Even by the standards of those familiar with creeping speech restrictions in the UK, the outcomes in Saudi Arabia are startling. In 2024, Palestinian journalist Hatem al-Najjar was detained for nine months after pro-government accounts engaged in “offence archaeology,” dredging up tweets from 2010 and promoting the hashtag “#Arrest_Hatem_AlNajjer.” Fatima El-Shawarbi, who ran a pseudonymous account posting about political prisoners and economic injustice, was sentenced in 2023 to 30 years in prison. And in an unprecedented case, a retired teacher was sentenced to death for a handful of tweets shared with just a few followers.
Other prosecutions reflect the regime’s particular intolerance of women’s rights. In January 2024, blogger and influencer Manahel al-Otaibi was sentenced to 11 years in prison, partly for calling for an end to the male guardianship system that governs nearly every aspect of women’s lives. Asma al-Subaie, an online commentator who criticised that system while at university, has been detained without charge since 2021.

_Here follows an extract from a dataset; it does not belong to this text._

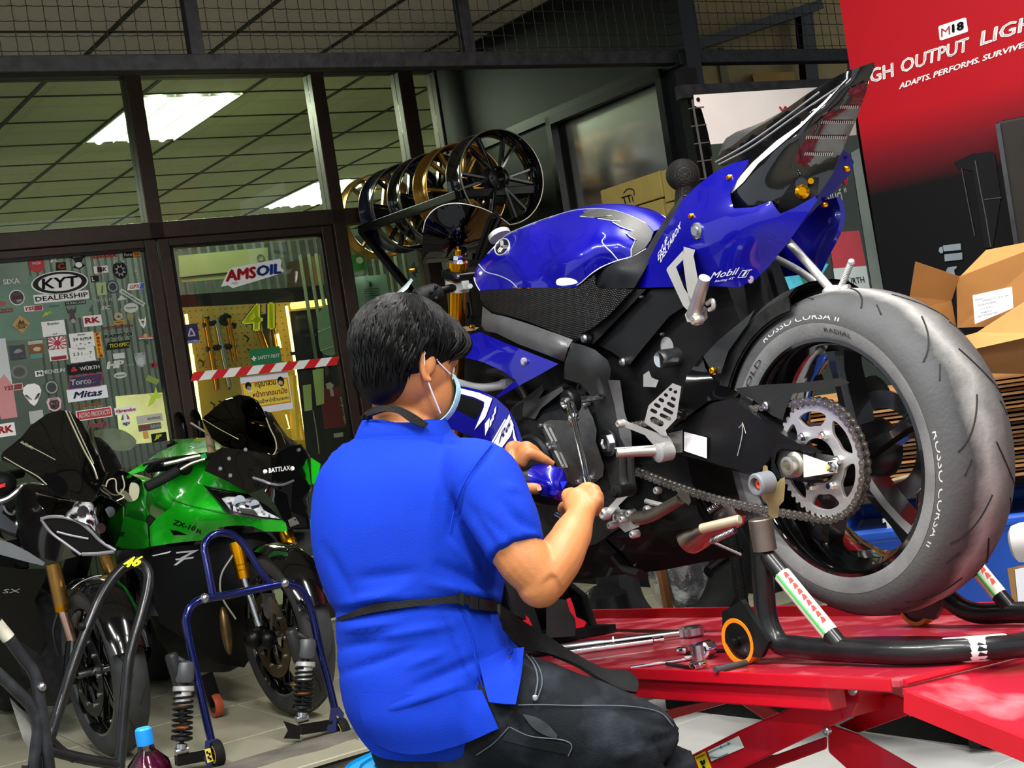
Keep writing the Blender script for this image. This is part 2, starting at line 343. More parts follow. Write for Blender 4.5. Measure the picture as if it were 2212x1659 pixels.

Even modest online engagement has proved dangerous. In August 2022, Leeds University PhD student Salma al-Shehab received a 34-year sentence for following dissidents and retweeting their posts. Her charges included “assisting those who seek to cause public unrest and destabilise civil and national security” via social media. Another Saudi woman, Noura al-Qahtani, was given 45 years after being accused of “using the internet to tear [Saudi Arabia’s] social fabric.” Meanwhile, Ziad al-Sufyani, who had updated Wikipedia entries on women’s rights activist Loujain al-Hathloul, was arrested in 2020 and sentenced to eight years in prison.
As Ahmed al-Doush begins his own ten-year sentence, without a clear charge, trial record, or explanation, his case joins this grim catalogue. It stands as a chilling reminder of what happens when legal systems are repurposed not to protect justice, but to criminalise dissenting voices.